Eastern Panhandle Charter School one of Three Authorized This Morning

An an Eastern Panhandle school is among West Virginia’s first three charter schools authorized Wednesday morning.

Members of the West Virginia Professional Charter Schools Board approved three “brick and mortar” schools: West Virginia Academy in the Morgantown area, Eastern Panhandle Preparatory Academy and Nitro Preparatory Academy.

The schools could open by next fall.

“So those three public charter schools are authorized,” said charter schools board chairman Adam Kissel during a brief meeting this morning. “This is a great day for the children of West Virginia.”

The newly-established state charter schools board delayed a decision on applicants for virtual charter schools until next week.

West Virginia has had no charter schools until now, after passing a state law allowing them in 2019. Charter schools would receive financial support from the state’s public education system and would be given greater operational latitude in exchange for the possibility of losing their right to operate if they fail.

The Legislature this year expanded that law to allow more charter schools and to expand the ways they could apply or appeal.

House Bill 2012 increased the number of locally-operating charter schools that could be approved in a three-year period from three to 10. And it laid the groundwork for charter schools that would operate virtually.

Previously, county school boards were authorizers for charter schools. The bill added a West Virginia Professional Charter School Board as an authorizer.

There still could be one significant obstacle to the charter schools — a lawsuit filed to challenge the constitutionality of the Professional Charter Schools Board.

The legal challenge is based on a portion of the state Constitution that says “no independent free school district, or organization shall hereafter be created, except with the consent of the school district or districts out of which the same is to be created, expressed by a majority of the voters voting on the question.”

The lawsuit contends the current path for charter school approval steers around that requirement.“The only statement I would make at this time is that I think opening any charter schools in our state should be done after the citizens have had an opportunity to vote on whether or not they want charter schools in their counties/communities,” Fred Albert, president of the American Federation of Teachers-West Virginia, said this morning.

“I would also say that just because the appointed charter school board has approved these charter schools, it does necessarily mean that the communities want them. We will have to wait and see.”

Today, though, supporters of charter schools were cheering the first authorizations.“This is an exciting time for education — and families — in West Virginia,” said Garrett Ballengee, executive director of the West Virginia Center for West Virginia Policy, a think tank that has supported greater flexibility in the public school system.

“The authorization of these charter schools symbolizes that choice, options, and student-centric learning environments are coming to West Virginia. Since their inception in the early 1990s, charter schools are the chosen form of schooling for millions of students across the country, and it is wonderful that West Virginia’s families will, finally, have the same option. I hope this is just the beginning of 1,000 flowers blooming in West Virginia’s education landscape.”

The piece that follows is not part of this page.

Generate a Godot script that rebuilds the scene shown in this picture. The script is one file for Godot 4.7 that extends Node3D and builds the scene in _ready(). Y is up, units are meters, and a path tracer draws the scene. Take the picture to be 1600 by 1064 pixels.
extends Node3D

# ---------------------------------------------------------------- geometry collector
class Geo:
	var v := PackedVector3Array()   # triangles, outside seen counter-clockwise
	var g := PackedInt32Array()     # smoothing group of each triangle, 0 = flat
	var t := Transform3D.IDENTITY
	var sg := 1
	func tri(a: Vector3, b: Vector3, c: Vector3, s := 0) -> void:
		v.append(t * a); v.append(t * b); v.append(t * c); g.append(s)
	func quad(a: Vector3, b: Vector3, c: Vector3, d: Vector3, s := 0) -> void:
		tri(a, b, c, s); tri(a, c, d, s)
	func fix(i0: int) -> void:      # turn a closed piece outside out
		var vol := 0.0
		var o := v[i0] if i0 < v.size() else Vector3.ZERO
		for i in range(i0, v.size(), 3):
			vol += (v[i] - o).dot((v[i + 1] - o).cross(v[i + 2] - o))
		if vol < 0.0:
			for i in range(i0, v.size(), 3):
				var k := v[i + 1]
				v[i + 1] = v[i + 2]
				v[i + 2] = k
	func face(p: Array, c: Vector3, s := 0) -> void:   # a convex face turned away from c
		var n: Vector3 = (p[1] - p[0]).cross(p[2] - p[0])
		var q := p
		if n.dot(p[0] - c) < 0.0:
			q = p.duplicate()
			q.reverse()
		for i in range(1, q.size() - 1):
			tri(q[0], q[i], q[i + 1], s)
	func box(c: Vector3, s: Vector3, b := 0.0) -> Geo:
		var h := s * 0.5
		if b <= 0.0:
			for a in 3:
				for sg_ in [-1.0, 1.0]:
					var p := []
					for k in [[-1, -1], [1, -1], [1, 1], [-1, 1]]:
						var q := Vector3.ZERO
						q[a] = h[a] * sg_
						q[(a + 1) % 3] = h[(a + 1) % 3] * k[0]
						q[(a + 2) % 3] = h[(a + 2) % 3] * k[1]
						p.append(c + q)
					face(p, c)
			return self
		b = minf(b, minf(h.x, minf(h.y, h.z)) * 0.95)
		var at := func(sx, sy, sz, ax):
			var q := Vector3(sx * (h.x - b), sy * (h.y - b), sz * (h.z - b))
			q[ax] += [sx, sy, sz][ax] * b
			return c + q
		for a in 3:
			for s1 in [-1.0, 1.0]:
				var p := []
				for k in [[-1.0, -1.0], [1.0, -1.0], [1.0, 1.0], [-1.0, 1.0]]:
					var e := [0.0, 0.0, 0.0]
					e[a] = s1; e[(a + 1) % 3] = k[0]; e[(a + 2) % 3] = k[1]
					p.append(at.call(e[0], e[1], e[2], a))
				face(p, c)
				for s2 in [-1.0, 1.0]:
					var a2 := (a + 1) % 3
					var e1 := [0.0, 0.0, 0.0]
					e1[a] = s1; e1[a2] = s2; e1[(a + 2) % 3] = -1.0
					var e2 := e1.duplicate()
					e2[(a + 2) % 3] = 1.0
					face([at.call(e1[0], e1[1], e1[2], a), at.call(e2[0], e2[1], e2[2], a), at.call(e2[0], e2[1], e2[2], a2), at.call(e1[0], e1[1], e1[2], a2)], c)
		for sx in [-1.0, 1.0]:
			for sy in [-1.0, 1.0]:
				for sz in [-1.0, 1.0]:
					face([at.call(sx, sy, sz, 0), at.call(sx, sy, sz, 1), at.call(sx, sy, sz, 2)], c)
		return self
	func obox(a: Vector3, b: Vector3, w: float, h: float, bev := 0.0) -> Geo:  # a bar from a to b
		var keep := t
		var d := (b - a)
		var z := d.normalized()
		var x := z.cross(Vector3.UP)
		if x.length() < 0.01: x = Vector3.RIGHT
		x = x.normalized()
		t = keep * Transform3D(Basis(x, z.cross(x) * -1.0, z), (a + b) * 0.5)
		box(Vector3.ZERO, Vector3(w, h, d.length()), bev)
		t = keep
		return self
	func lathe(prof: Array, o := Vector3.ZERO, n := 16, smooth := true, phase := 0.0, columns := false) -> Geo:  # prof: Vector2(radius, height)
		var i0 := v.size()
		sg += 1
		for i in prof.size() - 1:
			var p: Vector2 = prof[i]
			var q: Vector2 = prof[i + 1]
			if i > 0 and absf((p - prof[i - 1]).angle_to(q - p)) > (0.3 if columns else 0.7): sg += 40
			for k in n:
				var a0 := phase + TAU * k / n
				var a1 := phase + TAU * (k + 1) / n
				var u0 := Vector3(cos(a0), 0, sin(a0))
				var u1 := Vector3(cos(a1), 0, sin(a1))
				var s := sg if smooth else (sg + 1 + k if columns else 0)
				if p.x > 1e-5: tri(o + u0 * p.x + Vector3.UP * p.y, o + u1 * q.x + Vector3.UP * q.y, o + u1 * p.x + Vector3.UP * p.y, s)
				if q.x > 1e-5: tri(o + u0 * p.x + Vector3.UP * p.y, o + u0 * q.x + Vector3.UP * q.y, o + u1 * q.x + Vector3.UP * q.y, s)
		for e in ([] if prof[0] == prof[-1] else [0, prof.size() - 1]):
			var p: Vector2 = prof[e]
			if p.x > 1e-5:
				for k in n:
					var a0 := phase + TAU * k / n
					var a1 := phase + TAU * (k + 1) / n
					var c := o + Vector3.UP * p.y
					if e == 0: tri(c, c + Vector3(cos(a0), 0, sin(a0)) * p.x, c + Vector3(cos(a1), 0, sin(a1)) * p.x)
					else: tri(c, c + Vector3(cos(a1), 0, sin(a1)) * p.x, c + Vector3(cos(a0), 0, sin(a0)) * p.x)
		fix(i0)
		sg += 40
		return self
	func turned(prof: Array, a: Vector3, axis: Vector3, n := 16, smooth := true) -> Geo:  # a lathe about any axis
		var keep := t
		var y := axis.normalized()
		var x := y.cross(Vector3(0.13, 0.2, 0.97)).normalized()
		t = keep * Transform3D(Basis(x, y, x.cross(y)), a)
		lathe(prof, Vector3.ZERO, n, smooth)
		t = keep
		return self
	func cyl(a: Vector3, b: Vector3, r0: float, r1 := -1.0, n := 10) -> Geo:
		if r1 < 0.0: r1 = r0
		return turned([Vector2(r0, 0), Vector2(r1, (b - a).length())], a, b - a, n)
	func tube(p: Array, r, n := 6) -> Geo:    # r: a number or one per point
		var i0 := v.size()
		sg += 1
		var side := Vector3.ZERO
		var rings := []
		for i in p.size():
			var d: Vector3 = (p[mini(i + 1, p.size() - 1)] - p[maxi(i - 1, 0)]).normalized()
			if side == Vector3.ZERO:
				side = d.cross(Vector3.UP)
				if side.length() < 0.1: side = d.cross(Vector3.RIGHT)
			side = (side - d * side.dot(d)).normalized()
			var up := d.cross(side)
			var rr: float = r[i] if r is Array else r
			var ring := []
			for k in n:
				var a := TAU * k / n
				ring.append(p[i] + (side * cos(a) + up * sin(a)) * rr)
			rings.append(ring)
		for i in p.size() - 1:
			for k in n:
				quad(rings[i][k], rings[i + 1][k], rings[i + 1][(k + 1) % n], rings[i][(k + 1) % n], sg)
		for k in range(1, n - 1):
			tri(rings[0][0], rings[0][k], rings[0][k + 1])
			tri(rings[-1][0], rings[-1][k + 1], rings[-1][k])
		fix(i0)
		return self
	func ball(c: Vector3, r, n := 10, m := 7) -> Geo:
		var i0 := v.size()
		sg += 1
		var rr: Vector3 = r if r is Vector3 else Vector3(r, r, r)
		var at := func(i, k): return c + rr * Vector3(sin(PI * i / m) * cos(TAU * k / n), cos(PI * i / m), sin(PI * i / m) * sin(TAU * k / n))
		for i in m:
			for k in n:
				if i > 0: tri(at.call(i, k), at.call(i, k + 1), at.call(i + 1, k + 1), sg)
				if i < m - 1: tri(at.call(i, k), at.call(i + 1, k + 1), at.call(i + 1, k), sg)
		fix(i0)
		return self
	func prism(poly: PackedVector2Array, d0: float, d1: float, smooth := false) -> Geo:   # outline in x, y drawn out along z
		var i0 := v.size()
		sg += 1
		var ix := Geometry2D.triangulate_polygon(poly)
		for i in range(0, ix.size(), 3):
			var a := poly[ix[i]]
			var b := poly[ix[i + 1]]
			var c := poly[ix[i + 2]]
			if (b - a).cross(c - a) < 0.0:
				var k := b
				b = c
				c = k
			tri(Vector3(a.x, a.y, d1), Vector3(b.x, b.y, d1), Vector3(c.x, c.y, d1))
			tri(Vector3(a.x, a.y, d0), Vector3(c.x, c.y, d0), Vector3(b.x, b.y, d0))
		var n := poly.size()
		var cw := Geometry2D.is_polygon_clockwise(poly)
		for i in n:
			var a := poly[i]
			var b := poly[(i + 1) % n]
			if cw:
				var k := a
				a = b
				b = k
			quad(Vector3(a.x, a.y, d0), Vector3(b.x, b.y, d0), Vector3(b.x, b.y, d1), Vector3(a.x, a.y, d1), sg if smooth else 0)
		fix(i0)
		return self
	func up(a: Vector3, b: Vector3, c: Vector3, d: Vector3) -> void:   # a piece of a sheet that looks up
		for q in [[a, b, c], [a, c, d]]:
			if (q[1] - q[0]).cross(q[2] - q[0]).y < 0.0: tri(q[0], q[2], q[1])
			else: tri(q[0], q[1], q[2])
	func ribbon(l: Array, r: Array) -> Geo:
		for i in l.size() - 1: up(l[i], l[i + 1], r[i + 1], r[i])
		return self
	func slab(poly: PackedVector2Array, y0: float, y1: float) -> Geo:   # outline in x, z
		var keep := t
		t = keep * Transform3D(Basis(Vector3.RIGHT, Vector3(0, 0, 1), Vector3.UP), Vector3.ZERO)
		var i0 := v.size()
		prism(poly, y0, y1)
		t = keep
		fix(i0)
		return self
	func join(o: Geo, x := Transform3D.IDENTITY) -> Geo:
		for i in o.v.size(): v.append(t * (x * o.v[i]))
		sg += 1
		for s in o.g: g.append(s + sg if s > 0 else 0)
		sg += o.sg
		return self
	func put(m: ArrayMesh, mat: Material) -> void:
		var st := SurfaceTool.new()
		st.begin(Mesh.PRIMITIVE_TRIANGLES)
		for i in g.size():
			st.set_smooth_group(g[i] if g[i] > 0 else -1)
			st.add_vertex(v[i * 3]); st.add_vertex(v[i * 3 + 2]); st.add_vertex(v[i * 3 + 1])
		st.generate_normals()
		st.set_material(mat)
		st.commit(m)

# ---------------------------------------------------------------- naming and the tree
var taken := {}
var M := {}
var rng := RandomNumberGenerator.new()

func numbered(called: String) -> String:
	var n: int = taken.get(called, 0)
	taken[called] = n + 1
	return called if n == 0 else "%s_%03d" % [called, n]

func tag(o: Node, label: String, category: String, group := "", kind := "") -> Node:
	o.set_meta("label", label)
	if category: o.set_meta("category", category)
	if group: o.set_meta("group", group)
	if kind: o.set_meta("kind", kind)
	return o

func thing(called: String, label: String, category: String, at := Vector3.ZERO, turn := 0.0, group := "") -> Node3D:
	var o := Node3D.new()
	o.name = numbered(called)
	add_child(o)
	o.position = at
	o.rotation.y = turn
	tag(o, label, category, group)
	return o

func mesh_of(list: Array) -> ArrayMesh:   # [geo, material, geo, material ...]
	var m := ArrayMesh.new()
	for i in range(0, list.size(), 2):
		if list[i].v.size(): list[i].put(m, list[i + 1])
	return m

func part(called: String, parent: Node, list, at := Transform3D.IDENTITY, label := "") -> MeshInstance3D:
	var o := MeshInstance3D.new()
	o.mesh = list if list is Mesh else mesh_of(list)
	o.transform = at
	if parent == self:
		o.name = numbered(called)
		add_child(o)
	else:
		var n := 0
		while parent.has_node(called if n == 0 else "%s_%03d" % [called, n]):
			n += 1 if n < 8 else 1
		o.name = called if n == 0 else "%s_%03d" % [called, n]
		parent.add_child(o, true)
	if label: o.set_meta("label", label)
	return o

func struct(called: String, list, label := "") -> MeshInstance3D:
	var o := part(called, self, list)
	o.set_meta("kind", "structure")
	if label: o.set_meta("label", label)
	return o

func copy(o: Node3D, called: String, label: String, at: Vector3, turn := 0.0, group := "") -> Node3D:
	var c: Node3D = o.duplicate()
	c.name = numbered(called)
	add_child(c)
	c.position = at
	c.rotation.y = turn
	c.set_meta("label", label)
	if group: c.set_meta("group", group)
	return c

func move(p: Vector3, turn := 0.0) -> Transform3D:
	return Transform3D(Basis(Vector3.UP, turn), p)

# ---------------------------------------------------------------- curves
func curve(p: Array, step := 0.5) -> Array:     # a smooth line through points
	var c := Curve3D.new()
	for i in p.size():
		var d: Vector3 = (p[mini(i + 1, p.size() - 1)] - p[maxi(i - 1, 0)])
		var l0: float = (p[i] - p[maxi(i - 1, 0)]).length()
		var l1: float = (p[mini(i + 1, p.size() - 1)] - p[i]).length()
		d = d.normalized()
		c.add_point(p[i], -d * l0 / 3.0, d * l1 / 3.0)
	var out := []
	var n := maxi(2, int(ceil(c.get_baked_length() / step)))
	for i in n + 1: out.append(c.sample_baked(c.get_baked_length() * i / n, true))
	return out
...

The Cardinal Institute has significant ties to the state’s professional charter schools board. Of the three board members voting today, Kissel is senior fellow with the Cardinal Institute and Karen Bailey-Chapman is a Cardinal board member.

Dewayne Duncan, another professional charter schools member, is a real estate agent with no formal association with the Cardinal Institute. Brian Helton, another professional charter schools board member, did not log on for today’s teleconferenced meeting.

The three charter schools that have been approved went through a process that included producing lengthy applications as well as public hearings.

“You can really tell they are prepared and excited,” Duncan said of the applicants.

None of the applicants were concluded to have “any identified deficiencies.”